--- start RECORD SET ---

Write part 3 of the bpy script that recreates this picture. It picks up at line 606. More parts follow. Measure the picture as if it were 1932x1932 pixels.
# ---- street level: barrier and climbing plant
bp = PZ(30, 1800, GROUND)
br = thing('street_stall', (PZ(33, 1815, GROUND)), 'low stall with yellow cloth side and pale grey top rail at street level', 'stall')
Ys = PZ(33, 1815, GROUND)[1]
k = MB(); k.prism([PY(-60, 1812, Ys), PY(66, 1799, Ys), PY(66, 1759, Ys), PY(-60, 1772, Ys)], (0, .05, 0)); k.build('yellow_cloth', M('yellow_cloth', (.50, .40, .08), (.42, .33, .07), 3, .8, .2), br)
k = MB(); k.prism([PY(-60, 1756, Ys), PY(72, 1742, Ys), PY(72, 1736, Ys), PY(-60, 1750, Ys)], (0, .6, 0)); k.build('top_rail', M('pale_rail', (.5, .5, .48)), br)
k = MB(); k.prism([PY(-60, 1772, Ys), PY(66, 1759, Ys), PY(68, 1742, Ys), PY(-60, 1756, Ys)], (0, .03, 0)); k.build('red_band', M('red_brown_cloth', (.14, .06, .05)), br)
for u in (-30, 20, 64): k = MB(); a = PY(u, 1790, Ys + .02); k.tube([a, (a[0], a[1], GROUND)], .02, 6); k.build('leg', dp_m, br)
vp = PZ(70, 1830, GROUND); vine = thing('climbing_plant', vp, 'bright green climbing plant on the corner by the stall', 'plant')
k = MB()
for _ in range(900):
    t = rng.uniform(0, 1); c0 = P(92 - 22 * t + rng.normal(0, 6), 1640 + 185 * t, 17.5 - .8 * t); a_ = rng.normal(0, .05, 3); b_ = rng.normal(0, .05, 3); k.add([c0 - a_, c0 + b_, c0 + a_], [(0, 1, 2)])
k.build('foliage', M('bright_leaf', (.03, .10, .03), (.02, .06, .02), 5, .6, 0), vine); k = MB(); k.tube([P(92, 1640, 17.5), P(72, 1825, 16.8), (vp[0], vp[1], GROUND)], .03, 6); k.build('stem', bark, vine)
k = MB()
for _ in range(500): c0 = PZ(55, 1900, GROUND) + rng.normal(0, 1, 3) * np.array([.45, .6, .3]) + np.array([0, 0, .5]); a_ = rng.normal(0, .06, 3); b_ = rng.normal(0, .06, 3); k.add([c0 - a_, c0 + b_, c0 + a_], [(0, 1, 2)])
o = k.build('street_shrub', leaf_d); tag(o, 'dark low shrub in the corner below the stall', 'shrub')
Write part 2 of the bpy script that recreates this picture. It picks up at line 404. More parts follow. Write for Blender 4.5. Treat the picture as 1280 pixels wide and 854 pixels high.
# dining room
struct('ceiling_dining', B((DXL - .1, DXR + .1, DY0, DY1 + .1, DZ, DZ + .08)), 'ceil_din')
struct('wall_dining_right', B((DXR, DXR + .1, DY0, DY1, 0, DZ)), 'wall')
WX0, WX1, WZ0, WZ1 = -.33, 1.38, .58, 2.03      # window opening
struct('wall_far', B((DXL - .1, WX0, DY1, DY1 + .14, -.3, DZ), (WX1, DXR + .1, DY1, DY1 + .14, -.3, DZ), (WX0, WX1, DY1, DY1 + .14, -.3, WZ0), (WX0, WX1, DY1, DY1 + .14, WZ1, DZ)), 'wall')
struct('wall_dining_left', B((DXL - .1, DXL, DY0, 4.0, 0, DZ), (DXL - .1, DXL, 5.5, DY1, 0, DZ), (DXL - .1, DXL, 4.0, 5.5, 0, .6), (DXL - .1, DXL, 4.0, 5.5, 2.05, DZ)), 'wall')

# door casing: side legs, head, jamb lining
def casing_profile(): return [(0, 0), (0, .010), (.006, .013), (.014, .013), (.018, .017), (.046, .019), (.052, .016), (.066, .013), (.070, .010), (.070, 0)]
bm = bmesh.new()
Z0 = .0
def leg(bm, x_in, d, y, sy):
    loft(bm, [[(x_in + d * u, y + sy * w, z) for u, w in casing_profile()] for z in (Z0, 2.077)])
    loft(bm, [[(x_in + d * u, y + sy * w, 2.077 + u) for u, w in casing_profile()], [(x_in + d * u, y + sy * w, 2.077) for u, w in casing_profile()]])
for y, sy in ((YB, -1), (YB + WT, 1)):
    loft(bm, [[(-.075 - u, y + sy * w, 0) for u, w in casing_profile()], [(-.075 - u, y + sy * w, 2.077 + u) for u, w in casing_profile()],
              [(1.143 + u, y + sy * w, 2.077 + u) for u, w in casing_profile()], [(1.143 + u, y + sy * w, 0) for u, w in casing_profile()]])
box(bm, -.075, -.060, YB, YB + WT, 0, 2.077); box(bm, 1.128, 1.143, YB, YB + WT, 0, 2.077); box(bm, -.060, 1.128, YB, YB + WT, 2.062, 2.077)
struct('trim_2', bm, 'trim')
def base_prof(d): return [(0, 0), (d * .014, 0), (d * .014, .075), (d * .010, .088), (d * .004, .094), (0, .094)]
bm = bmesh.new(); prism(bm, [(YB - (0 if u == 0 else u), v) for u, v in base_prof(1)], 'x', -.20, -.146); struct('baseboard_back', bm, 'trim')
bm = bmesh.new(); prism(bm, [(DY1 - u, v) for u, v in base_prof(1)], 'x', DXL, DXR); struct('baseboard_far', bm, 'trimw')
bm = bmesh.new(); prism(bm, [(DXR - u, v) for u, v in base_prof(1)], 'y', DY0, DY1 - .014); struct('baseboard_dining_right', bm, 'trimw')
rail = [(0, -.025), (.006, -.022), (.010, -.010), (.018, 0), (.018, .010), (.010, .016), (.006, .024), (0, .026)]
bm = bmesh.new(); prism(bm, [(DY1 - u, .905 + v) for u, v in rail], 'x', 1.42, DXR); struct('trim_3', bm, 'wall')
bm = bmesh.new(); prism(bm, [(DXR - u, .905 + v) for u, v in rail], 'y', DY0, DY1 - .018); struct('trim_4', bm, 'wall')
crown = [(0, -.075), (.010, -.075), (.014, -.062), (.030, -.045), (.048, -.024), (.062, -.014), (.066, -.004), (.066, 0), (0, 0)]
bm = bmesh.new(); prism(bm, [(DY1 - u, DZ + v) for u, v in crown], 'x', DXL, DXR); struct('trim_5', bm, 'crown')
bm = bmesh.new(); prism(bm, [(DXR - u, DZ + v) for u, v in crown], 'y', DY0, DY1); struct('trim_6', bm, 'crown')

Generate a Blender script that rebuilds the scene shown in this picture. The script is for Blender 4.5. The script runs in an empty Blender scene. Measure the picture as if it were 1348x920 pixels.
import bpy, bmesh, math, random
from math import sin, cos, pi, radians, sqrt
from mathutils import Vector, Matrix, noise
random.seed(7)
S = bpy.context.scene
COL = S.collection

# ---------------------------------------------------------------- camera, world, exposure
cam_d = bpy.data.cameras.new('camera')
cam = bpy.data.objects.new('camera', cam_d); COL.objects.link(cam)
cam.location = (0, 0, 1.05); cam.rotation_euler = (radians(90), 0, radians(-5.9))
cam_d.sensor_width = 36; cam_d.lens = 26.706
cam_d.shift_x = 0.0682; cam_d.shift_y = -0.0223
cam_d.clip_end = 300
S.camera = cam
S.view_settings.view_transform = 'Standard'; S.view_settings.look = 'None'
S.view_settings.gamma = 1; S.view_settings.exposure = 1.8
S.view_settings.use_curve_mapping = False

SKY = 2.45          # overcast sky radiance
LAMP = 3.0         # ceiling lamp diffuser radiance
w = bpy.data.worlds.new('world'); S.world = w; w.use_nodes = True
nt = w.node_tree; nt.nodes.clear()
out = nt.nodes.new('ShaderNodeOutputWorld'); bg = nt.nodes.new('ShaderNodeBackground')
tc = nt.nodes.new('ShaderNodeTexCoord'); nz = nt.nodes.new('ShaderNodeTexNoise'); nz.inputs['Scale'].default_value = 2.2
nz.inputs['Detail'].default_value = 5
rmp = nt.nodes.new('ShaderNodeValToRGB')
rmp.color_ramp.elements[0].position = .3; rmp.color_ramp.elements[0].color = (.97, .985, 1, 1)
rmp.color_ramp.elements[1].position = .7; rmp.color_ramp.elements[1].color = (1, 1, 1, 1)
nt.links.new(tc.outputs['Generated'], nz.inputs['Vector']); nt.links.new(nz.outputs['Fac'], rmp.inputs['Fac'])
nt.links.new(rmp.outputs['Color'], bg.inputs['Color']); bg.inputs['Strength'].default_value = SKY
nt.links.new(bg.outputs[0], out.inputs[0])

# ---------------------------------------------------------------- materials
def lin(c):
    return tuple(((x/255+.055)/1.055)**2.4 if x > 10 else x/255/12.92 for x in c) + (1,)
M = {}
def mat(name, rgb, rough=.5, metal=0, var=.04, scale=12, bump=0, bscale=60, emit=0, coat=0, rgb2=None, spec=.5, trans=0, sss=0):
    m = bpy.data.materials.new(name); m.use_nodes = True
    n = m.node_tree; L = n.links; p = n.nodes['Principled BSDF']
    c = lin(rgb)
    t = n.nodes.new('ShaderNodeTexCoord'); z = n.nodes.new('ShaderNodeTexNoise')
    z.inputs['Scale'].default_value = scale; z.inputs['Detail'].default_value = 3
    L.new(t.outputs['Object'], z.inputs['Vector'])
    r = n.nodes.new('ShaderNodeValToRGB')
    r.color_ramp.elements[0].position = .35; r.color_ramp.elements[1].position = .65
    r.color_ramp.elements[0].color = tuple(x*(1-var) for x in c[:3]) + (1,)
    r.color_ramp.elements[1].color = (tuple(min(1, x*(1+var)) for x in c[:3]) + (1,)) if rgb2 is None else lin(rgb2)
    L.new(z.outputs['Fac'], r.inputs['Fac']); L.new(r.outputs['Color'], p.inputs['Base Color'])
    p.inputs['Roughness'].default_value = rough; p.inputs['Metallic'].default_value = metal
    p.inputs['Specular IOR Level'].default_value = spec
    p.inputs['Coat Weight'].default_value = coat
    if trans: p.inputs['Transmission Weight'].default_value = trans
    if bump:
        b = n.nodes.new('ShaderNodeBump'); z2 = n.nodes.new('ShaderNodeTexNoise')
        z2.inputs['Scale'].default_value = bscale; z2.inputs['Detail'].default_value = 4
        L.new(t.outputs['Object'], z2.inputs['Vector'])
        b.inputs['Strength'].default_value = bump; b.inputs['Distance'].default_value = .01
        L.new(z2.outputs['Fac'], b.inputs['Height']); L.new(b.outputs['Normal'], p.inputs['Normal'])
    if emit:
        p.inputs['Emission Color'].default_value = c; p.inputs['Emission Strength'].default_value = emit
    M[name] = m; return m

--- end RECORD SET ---

## WHAT THE TASK REQUIRES
In how many lines does the word "Blender" appear? Respond with the number alone.

## EXERCISE RESPONSE
2